Der ukrainischen Regierung zufolge wären bis dato 20.000 Personen aus aller Welt dem Aufruf von Präsident Wolodymyr Selenskyj gefolgt, sich freiwillig in den Dienst einer „internationalen Legion“ zu stellen. Einige davon sollen bereits vor einigen Jahren nach Syrien aufgebrochen sein, um die ebenfalls terroristische Daesh zu bekämpfen.

Ob Bertram-Lee diesmal aktiv an Kämpfen teilnehmen wird, scheint ungewiss. In Syrien soll er zwar die Grundausbildung der YPG durchlaufen haben. Am Ende wurde er jedoch damit betraut, die Ideologie der Gruppe und ihres inhaftierten Terrorführers Abdullah Öcalan am Computer in Form von Memes für soziale Medien aufzubereiten.

Eigenen Angaben zufolge gilt sein Einsatz nicht der Ukraine selbst, in der kommunistische Gruppierungen verboten wurden und nationalistisch beeinflusste Einheiten wie das Asow-Regiment in die Befehlshierarchie der regulären Armee eingegliedert sind. Vielmehr wolle er ein „demokratisches Europa“ gegen Russlands Präsident Putin verteidigen, der ein souveränes Land überfallen habe. Perspektivisch scheinen YPG/PKK-Anhänger demnach der EU mehr zu vertrauen, wenn es darum geht, ihrem ideologischen Feldzug Entfaltungsmöglichkeiten zu eröffnen, als der Russischen Föderation unter Putin.

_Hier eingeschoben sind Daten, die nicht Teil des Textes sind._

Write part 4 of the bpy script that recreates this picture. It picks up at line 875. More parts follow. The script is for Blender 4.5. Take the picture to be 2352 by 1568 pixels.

Entführungen und Drohungen als Maßnahmen zur Rekrutierung

Die PKK führt seit fast 40 Jahren einen Terrorkrieg gegen den türkischen Staat. In der Türkei, den USA und der EU ist sie als terroristische Organisation eingestuft. Unter anderem dienen Drogengeschäfte oder Schutzgelderpressung der Gruppe zur Beschaffung von Finanzmitteln. Ihr wird vorgeworfen, durch Täuschung, Einschüchterung und Entführungen junge Menschen – häufig Minderjährige – für ihren terroristischen Kampf zu rekrutieren.

In der Türkei wird die Organisation für den Tod von etwa 40.000 Menschen verantwortlich gemacht. Die türkische Regierung hat vor allem Regierungen in der EU mehrfach für ein aus ihrer Sicht zu wenig entschlossenes Vorgehen gegen die Terroristen kritisiert. Geheimdiensten zufolge betrachtet die PKK Europa als „ruhiges Hinterland“, seit mehrere Terrorakte etwa in Deutschland 1993 zum Verbot der Vereinigung geführt hatten.